A recurrent way that Kauffmann represents the Tibetans are as agents driven by the motive to continuously attract money. In order to lure their benefactors to finance their ‘spoilt lives’ (as related by some of his non-Tibetan informants), they have manufactured narratives like ‘the victim narrative’, faked economic poverty, branded themselves as carriers of spiritual heritage, and commodified their religion. There is only little mention of the many Tibetans who do not fit into this characteristic of calculating Tibetans impersonating impoverished refugees. I have no doubt that there are Tibetans in the government-in-exile, in the local NGOs, and elsewhere in the Tibetan communities who have employed these strategies. Such stories has circulated among Tibetans and non-Tibetans alike for a long time.
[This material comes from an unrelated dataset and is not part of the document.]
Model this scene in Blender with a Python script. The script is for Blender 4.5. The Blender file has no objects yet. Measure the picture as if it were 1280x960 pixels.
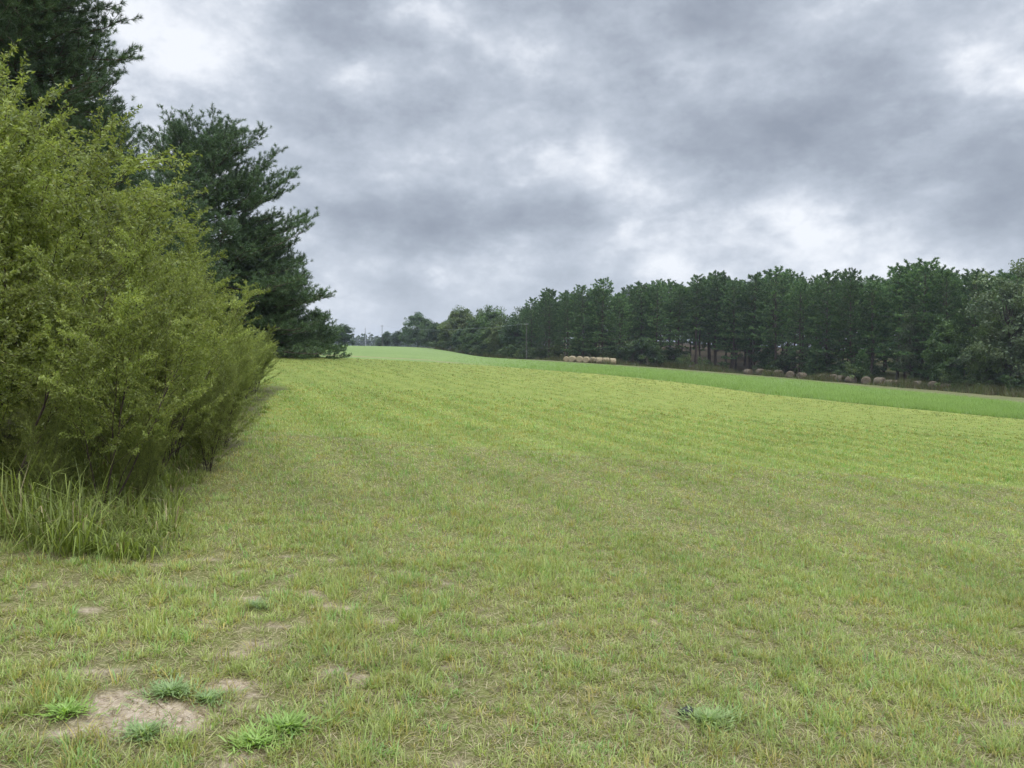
import bpy, math, random
import numpy as np
from mathutils import Vector
R = math.radians
random.seed(7)
rng = np.random.default_rng(7)
scene = bpy.context.scene
COL = scene.collection

# ------------------------------------------------------------------ camera
F = 961.0                      # focal length in pixels of the 1280 wide frame
HY = 434.0                     # row of the eye level
EYE = 1.6
cam = bpy.data.cameras.new('camera')
cam.sensor_width = 36.0
cam.lens = F / 1280 * 36
cam.clip_start = 0.05
cam.clip_end = 6000
camo = bpy.data.objects.new('camera', cam)
COL.objects.link(camo)
camo.location = (0, 0, EYE)
camo.rotation_euler = (R(90) - math.atan((480 - HY) / F), 0, 0)
scene.camera = camo

# ------------------------------------------------------------------ render
scene.view_settings.view_transform = 'Standard'
scene.view_settings.look = 'None'
scene.view_settings.exposure = 0.42
scene.view_settings.gamma = 1.0
scene.view_settings.use_curve_mapping = False
cy = scene.cycles
cy.max_bounces = 5
cy.diffuse_bounces = 3
cy.glossy_bounces = 1
cy.transmission_bounces = 3
cy.transparent_max_bounces = 4
cy.volume_bounces = 0
cy.use_denoising = True
cy.sample_clamp_indirect = 4

# ------------------------------------------------------------------ world
SUN_EL, SUN_AZ = R(58), R(150)          # high, behind the camera and to the right, veiled by cloud
w = bpy.data.worlds.new('World')
scene.world = w
w.use_nodes = True
nt = w.node_tree
for n in list(nt.nodes):
    nt.nodes.remove(n)
N = nt.nodes.new
L = nt.links.new
def vmath(op, a, b=None, s=None):
    n = N('ShaderNodeVectorMath'); n.operation = op
    for i, v in enumerate((a, b)):
        if v is None: continue
        if hasattr(v, 'is_output'): L(v, n.inputs[i])
        else: n.inputs[i].default_value = v
    if s is not None:
        if hasattr(s, 'is_output'): L(s, n.inputs['Scale'])
        else: n.inputs['Scale'].default_value = s
    return n
def fm(op, a, b=None, c=None, clamp=False):
    n = N('ShaderNodeMath'); n.operation = op; n.use_clamp = clamp
    for i, v in enumerate((a, b, c)):
        if v is None: continue
        if hasattr(v, 'is_output'): L(v, n.inputs[i])
        else: n.inputs[i].default_value = v
    return n.outputs[0]
def mrange(v, a, b, c, d, smooth=True):
    n = N('ShaderNodeMapRange')
    if smooth: n.interpolation_type = 'SMOOTHSTEP'
    L(v, n.inputs[0])
    for i, q in enumerate((a, b, c, d)): n.inputs[i + 1].default_value = q
    return n.outputs[0]
tc = N('ShaderNodeTexCoord')
gen = tc.outputs['Generated']
sep = N('ShaderNodeSeparateXYZ'); L(gen, sep.inputs[0])
zc = fm('ADD', fm('MAXIMUM', sep.outputs[2], 0.0), 0.27)
px_ = fm('DIVIDE', sep.outputs[0], zc)
py_ = fm('DIVIDE', sep.outputs[1], zc)
cmb = N('ShaderNodeCombineXYZ'); L(px_, cmb.inputs[0]); L(py_, cmb.inputs[1])
def noise(vec, scale, detail, rough, dist=0.0):
    n = N('ShaderNodeTexNoise'); L(vec, n.inputs['Vector'])
    n.inputs['Scale'].default_value = scale; n.inputs['Detail'].default_value = detail
    n.inputs['Roughness'].default_value = rough; n.inputs['Distortion'].default_value = dist
    return n
gp = vmath('MULTIPLY', gen, (1, 1, 1.65)).outputs[0]
n1 = noise(gp, 3.2, 6, 0.5, 0.0)
n2 = noise(gp, 8.0, 8, 0.62, 0.0)
nw = noise(gp, 5.0, 5, 0.6)
# heaped cloud bases: lumps with paler seams between them
lw = vmath('MULTIPLY_ADD', nw.outputs['Color'], (0.22, 0.22, 0.22)); lw.inputs[2].default_value = (-0.11, -0.11, -0.11)
lump_in = vmath('ADD', gp, lw.outputs[0]).outputs[0]
vo = N('ShaderNodeTexVoronoi'); vo.feature = 'SMOOTH_F1'; vo.inputs['Scale'].default_value = 4.2
vo.inputs['Smoothness'].default_value = .5
vo.inputs['Detail'].default_value = 1; vo.inputs['Roughness'].default_value = .5
L(lump_in, vo.inputs['Vector'])
warp = vmath('MULTIPLY_ADD', nw.outputs['Color'], (0.22, 0.22, 0.22))
warp.inputs[2].default_value = (-0.11, -0.11, -0.11)
wd = vmath('ADD', gen, warp.outputs[0])
wd = vmath('MULTIPLY', wd.outputs[0], (1, 1, 1.5)).outputs[0]
cl = fm('MULTIPLY_ADD', n1.outputs[0], .75, fm('MULTIPLY_ADD', n2.outputs[0], 1.05, -0.53))
cl = fm('MULTIPLY_ADD', vo.outputs['Distance'], .42, fm('ADD', cl, -.09))
# broad bright gaps and dark masses of the cloud deck, by direction: (column, row, radius, gain)
BL = [(190, 30, .19, .13), (90, 60, .2, .06), (545, 25, .10, .30), (450, 110, .07, .2), (690, 55, .08, .16), (545, 328, .05, .26), (330, 5, .12, .12), (230, 110, .12, .14),
      (620, 350, .16, .10), (850, 85, .05, .18), (840, 330, .15, .16), (1120, 322, .2, .2), (1262, 98, .06, .24), (660, 190, .06, .16), (60, 200, .25, .12), (640, 330, .07, .16),
      (820, 255, .12, .04), (500, 230, .06, .16), (1040, 10, .1, .08), (420, 380, .15, .1),
      (400, 60, .15, -.12), (690, 130, .15, -.07), (600, 240, .13, -.04), (1000, 60, .22, -.10), (1150, 170, .22, -.12), (960, 190, .18, -.13),
      (780, 20, .1, -.06), (1200, 270, .16, -.08)]
acc = cl
for (bx, by, br, bg) in BL:
    c = Vector(((bx - 640) / F, 1, (HY - by) / F)).normalized()
    d = vmath('DISTANCE', wd, (c.x, c.y, c.z * 1.5)).outputs['Value']
    acc = fm('ADD', acc, mrange(d, 0.0, br * 1.3, bg, 0.0))
ramp = N('ShaderNodeValToRGB'); L(acc, ramp.inputs[0])
cr = ramp.color_ramp
STOPS = [(.20, (.23, .26, .315)), (.42, (.295, .33, .39)), (.58, (.37, .41, .475)), (.70, (.445, .485, .55)), (.80, (.56, .595, .655)), (.93, (.71, .735, .78))]
cr.elements[0].position, cr.elements[0].color = STOPS[0][0], (*STOPS[0][1], 1)
cr.elements[1].position, cr.elements[1].color = STOPS[-1][0], (*STOPS[-1][1], 1)
for p_, c_ in STOPS[1:-1]:
    e = cr.elements.new(p_); e.color = (*c_, 1)
zen = mrange(sep.outputs[2], 0.42, 0.95, 1.0, 5.2)       # a cloud deck is brightest overhead
hor = mrange(sep.outputs[2], -0.02, 0.16, 0.35, 0.0)
hm = N('ShaderNodeMix'); hm.data_type = 'RGBA'; L(hor, hm.inputs[0]); L(ramp.outputs[0], hm.inputs[6]); hm.inputs[7].default_value = (.52, .57, .65, 1)
cs = vmath('SCALE', hm.outputs[2], None, fm('MULTIPLY', zen, 10.0))
sky = N('ShaderNodeTexSky'); sky.sky_type = 'NISHITA'; sky.sun_disc = False
sky.sun_elevation = SUN_EL; sky.sun_rotation = SUN_AZ
mx = N('ShaderNodeMix'); mx.data_type = 'RGBA'
mx.inputs[0].default_value = 0.04
L(cs.outputs[0], mx.inputs[6]); L(sky.outputs[0], mx.inputs[7])
bg = N('ShaderNodeBackground'); bg.inputs[1].default_value = 0.1
L(mx.outputs[2], bg.inputs[0])
ow = N('ShaderNodeOutputWorld'); L(bg.outputs[0], ow.inputs[0])
w.cycles.sampling_method = 'MANUAL'
w.cycles.sample_map_resolution = 512

# ------------------------------------------------------------------ sun behind cloud
sl = bpy.data.lights.new('sun', 'SUN')
sl.energy = 1.5; sl.angle = R(25); sl.color = (1, .96, .9)
so = bpy.data.objects.new('sun', sl); COL.objects.link(so)
sd = Vector((math.sin(SUN_AZ) * math.cos(SUN_EL), math.cos(SUN_AZ) * math.cos(SUN_EL), math.sin(SUN_EL)))
so.rotation_euler = sd.to_track_quat('Z', 'Y').to_euler()

# ------------------------------------------------------------------ numpy noise and terrain
def _h(ix, iy, s):
    n = (ix.astype(np.int64) * 374761393 + iy.astype(np.int64) * 668265263 + s * 974711) & 0xffffffff
    n = ((n ^ (n >> 13)) * 1274126177) & 0xffffffff
    n = n ^ (n >> 16)
    return (n & 0xffff) / 65535.0
def vnoise(x, y, s=0):
    x = np.asarray(x, float); y = np.asarray(y, float)
    ix = np.floor(x); iy = np.floor(y)
    fx = x - ix; fy = y - iy
    fx = fx * fx * (3 - 2 * fx); fy = fy * fy * (3 - 2 * fy)
    a = _h(ix, iy, s); b = _h(ix + 1, iy, s); c = _h(ix, iy + 1, s); d = _h(ix + 1, iy + 1, s)
    return (a * (1 - fx) + b * fx) * (1 - fy) + (c * (1 - fx) + d * fx) * fy
def fbm(x, y, s=0, o=4, g=.5):
    t = 0; a = 1; m = 0
    for k in range(o):
        t = t + a * vnoise(x * 2 ** k, y * 2 ** k, s + k * 13); m += a; a *= g
    return t / m
def sst(a, b, v):
    t = np.clip((np.asarray(v, float) - a) / (b - a), 0, 1)
    return t * t * (3 - 2 * t)
# edges of the plots, as ground curves (bearing = x/y -> y)
EDGE = np.array([(-1.2, 30), (-.6, 44), (-.245, 54.5), (-.146, 61), (-.083, 63.5), (0, 65), (.104, 65), (.208, 59), (.291, 50), (.333, 46.5), (.479, 41), (.666, 37.5), (1.2, 33)])
STRIP = np.array([(-1.2, 60), (-.05, 135), (.156, 127), (.265, 120), (.375, 112), (.479, 88), (.666, 67), (1.2, 50)])
WOODS = np.array([(-1.2, 290), (-.15, 300), (-.12, 262), (-.083, 236), (-.04, 206), (0, 188), (.042, 172), (.083, 160), (.125, 152), (.167, 156), (.22, 156), (.27, 152), (.32, 144),
                  (.375, 132), (.479, 118), (.58, 106), (.666, 98), (.8, 90), (1.2, 74)])
def edge(tab, u): return np.interp(u, tab[:, 0], tab[:, 1])

def terrain(x, y):
    x = np.asarray(x, float); y = np.asarray(y, float)
    zl = 2.8 * np.tanh(.0757 * np.maximum(-x, 0) / 2.8)
    zr = -9 * np.tanh(.0757 * np.maximum(x, 0) / 9)
    d = np.hypot(x, y)
    z = zl + zr - .0016 * np.clip(y, -50, 400)
    z = z - 1.2 * np.exp(-((x + 5) / 15) ** 2 - ((y - 215) / 70) ** 2)
    z = z - 10 * sst(290, 640, d)
    uu_ = np.clip(x / np.maximum(y, 1), -1.2, 1.2)
    z = z + 7.0 * sst(4, 80, y - np.interp(uu_, WOODS[:, 0], WOODS[:, 1])) * sst(-.02, .12, uu_) * sst(1, 20, y)
    z = z + .05 * (fbm(x / 5, y / 5, 3, 2) - .5) * sst(2, 8, d)
    return z
def zt(x, y): return float(terrain(x, y))
Z0 = zt(0, 0)
camo.location.z = EYE + 0.0
def at(px, d):
    """the spot d metres ahead in the direction of column px"""
    x = (px - 640) / F * d
    return x, d, zt(x, d)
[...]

Nevertheless, it is a major simplification of a complex reality to elevate these particular Tibetan agents to the position of representing the Tibetans.
We learn very little about his interlocutors who enabled him to talk about a singular coherent group ‘the Tibetans’. Some unnamed, non-Tibetan interlocutors are exposed over several paragraphs (and even quoted when they are speaking off the record (p. 115)). Most of the other sources, however, who provided the insights that have been interpreted in this monograph (apart from English-language secondary literature and official documents), are hidden behind the all-compassing labels ‘the Tibetans’ and ‘informants’. Judging from the title of the book, the Tibetans is short for the government-in-exile, also known as the Central Tibetan Administration. This unrecognised and extraterritorial government is perceiving itself, and is recognized by a majority of the Tibetans living outside of Tibet, as the legitimate representative of all Tibetans. Nonetheless, it is misleading to equate ‘the Tibetans’ with the Central Tibetan Administration.
Kaufmann opens his book by declaring that ‘I attempt to give the Tibetans a voice…’ (p. 2), but one has to question whose voice we actually get to hear in this monograph. From reading Agendas of the Tibetan Refugees, I suspect that Tibetan viewpoints – in the plural – too often remains inaudible.